Lumière : « tout le cinéma était déjà là »
Deuxième volet de l’anthologie des films des frères Lumière composée et commentée par Thierry Frémaux, Lumière : l’aventure continue suscite l’émerveillement.
Après Lumière : l’aventure commence (2017), Thierry Frémaux – délégué général du festival de Cannes et directeur de l’Institut Lumière à Lyon – poursuit son entreprise qui consiste à offrir au public une version restaurée des films des frères Lumière, réalisés entre 1895 et 1905. Son ambition est de montrer que Louis et Auguste Lumière ne furent pas simples inventeurs mais de vrais artistes, auteurs de films remarquablement photographiés. De fait, on est éblouis par le sens du cadre, de la profondeur de champ, du suspens, de la comédie qui émane de ces vues de 50 secondes. Frémaux montre que ces plans-séquence qui prennent leur temps poussent à un méticuleux travail du cadre. Une époustouflante vue de militaires en montagne, bourrée d’action dans chaque portion de l’image, est là pour le prouver. A l’occasion de deux petits films, on découvre un opérateur à l’œuvre, tournant la manivelle au premier plan. On éprouve une forme d’admiration face au cinématographe en action, cette invention à la fois maniable, précise et convertible en projecteur. Une certaine émotion naît aussi dans la contemplation de ces Français de la Belle époque, saisis dans leurs activités quotidiennes. Même si l’on ne souscrit pas tout à fait à cette conviction quasi-mystique, exprimée dès 1896 et que Frémaux se réapproprie, selon laquelle « avec le cinéma, la mort n’est plus absolue », les films des Lumière donnent corps à l’intuition d’André Bazin qui estimait que le cinéma « embaume le monde ».
Comme dans le premier volet, Frémaux tord définitivement le cou à la vieille opposition entre des Lumière entièrement voués à une captation de la « vie telle qu’elle est » et un Méliès inventant les films de fictions. Il préfère voir les Lumière comme les précurseurs de la Nouvelle Vague et fait de Méliès un ancêtre du cinéma hollywoodien. Ce sont effectivement les films réalistes des Lumière qui occupent la plus grande part du long-métrage mais de ce réalisme nait une forme de magie. Il y a ces films tournés par des opérateurs envoyés aux quatre coins du monde – on est notamment plongés au cœur du Japon de l’ère Meiji, avec un repas familial traditionnel ou encore un combat interprété par un acteur. Et ce magnifique film dans lequel une masse de cavaliers part de l’arrière-plan, telle une ombre grouillante à l’horizon, et s’approche progressivement de l’objectif, en exactement cinquante secondes. Ce plan-séquence parfait est le seul que Frémaux donne à voir sans commentaire, en silence. Sa maestria anticipe déjà le cinéma de David Lean. Autre pépite de cette anthologie, de sublimes vues de Paris à l’époque de l’exposition universelle de 1900, tournées avec la pellicule en 75 mm inventée pour l’occasion. Ces films jamais projetés ont été restaurés numériquement en 2019.

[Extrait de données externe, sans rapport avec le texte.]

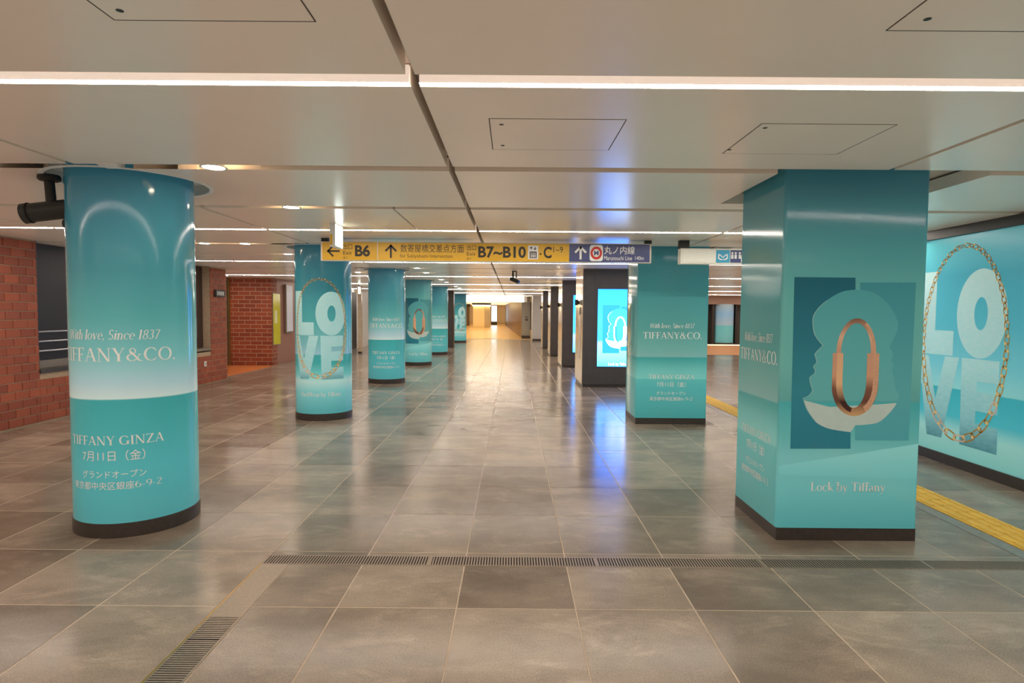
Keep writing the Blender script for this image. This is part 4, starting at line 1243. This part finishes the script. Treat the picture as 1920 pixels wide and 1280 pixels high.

Seul bémol : on regrette le peu de place accordée aux tableaux historiques réalisés par la firme Lumière. Frémaux se contente de présenter Néron essayant des poisons sur des esclaves, premier péplum de l’histoire du cinéma, en se moquant gentiment du jeu d’acteurs outrancier lors de l’agonie. Les Lumière inventent pourtant la reconstitution historique, avec la conviction que le cinéma a le pouvoir de ressusciter les grands moments de l’histoire, dans la veine de la peinture historique et du théâtre. En cela ils anticipent la mode – certes décriée plus tard par les critiques des Cahiers du cinéma mais aujourd’hui réhabilitée – du Film d’art. Ce ne sont peut-être pas les plus belles vues du catalogue Lumière mais il existe des tableaux éblouissants dans leur composition. C’est le cas de La Mort de Marat, premier film consacrée à la période de la Révolution française, qui aurait mérité de figurer au programme de cette anthologie.